> _Work to do_:
What follows is a listing; give it again exactly, in its entirety.

> _Dataset excerpt_:
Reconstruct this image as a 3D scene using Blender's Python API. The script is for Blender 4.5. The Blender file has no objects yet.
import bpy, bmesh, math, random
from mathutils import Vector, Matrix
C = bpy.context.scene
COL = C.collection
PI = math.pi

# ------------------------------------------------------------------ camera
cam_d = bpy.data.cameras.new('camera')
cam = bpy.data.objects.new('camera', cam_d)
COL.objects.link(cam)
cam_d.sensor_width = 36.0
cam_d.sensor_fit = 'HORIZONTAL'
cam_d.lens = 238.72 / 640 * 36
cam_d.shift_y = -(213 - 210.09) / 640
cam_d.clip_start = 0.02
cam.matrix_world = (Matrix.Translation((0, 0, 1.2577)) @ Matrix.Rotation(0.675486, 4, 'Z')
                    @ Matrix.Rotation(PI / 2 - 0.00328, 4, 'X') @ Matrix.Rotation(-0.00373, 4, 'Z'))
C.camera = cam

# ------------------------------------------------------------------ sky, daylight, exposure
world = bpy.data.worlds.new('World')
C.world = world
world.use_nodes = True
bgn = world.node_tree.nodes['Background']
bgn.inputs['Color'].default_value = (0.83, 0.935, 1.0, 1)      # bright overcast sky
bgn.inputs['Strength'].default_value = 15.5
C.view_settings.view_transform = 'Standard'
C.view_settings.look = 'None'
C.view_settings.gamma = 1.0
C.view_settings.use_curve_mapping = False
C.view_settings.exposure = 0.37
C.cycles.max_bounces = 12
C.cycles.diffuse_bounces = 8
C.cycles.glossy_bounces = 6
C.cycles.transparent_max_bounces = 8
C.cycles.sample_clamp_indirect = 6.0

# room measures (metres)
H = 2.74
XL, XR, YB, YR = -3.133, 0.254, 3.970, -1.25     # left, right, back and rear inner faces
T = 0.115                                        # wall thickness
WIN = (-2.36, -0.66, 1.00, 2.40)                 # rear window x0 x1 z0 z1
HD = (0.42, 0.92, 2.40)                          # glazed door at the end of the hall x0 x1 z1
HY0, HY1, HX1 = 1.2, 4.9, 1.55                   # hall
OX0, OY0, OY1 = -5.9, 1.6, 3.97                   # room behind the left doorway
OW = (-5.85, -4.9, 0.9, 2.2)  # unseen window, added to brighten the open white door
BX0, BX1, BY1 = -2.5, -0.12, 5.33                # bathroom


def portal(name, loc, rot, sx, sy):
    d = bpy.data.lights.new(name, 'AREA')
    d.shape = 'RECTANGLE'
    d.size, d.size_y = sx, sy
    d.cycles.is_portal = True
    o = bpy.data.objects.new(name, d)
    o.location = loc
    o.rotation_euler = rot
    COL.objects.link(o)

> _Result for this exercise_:
Reconstruct this image as a 3D scene using Blender's Python API. The script is for Blender 4.5. The Blender file has no objects yet.
import bpy, bmesh, math, random
from mathutils import Vector, Matrix
C = bpy.context.scene
COL = C.collection
PI = math.pi

# ------------------------------------------------------------------ camera
cam_d = bpy.data.cameras.new('camera')
cam = bpy.data.objects.new('camera', cam_d)
COL.objects.link(cam)
cam_d.sensor_width = 36.0
cam_d.sensor_fit = 'HORIZONTAL'
cam_d.lens = 238.72 / 640 * 36
cam_d.shift_y = -(213 - 210.09) / 640
cam_d.clip_start = 0.02
cam.matrix_world = (Matrix.Translation((0, 0, 1.2577)) @ Matrix.Rotation(0.675486, 4, 'Z')
                    @ Matrix.Rotation(PI / 2 - 0.00328, 4, 'X') @ Matrix.Rotation(-0.00373, 4, 'Z'))
C.camera = cam

# ------------------------------------------------------------------ sky, daylight, exposure
world = bpy.data.worlds.new('World')
C.world = world
world.use_nodes = True
bgn = world.node_tree.nodes['Background']
bgn.inputs['Color'].default_value = (0.83, 0.935, 1.0, 1)      # bright overcast sky
bgn.inputs['Strength'].default_value = 15.5
C.view_settings.view_transform = 'Standard'
C.view_settings.look = 'None'
C.view_settings.gamma = 1.0
C.view_settings.use_curve_mapping = False
C.view_settings.exposure = 0.37
C.cycles.max_bounces = 12
C.cycles.diffuse_bounces = 8
C.cycles.glossy_bounces = 6
C.cycles.transparent_max_bounces = 8
C.cycles.sample_clamp_indirect = 6.0

# room measures (metres)
H = 2.74
XL, XR, YB, YR = -3.133, 0.254, 3.970, -1.25     # left, right, back and rear inner faces
T = 0.115                                        # wall thickness
WIN = (-2.36, -0.66, 1.00, 2.40)                 # rear window x0 x1 z0 z1
HD = (0.42, 0.92, 2.40)                          # glazed door at the end of the hall x0 x1 z1
HY0, HY1, HX1 = 1.2, 4.9, 1.55                   # hall
OX0, OY0, OY1 = -5.9, 1.6, 3.97                   # room behind the left doorway
OW = (-5.85, -4.9, 0.9, 2.2)  # unseen window, added to brighten the open white door
BX0, BX1, BY1 = -2.5, -0.12, 5.33                # bathroom


def portal(name, loc, rot, sx, sy):
    d = bpy.data.lights.new(name, 'AREA')
    d.shape = 'RECTANGLE'
    d.size, d.size_y = sx, sy
    d.cycles.is_portal = True
    o = bpy.data.objects.new(name, d)
    o.location = loc
    o.rotation_euler = rot
    COL.objects.link(o)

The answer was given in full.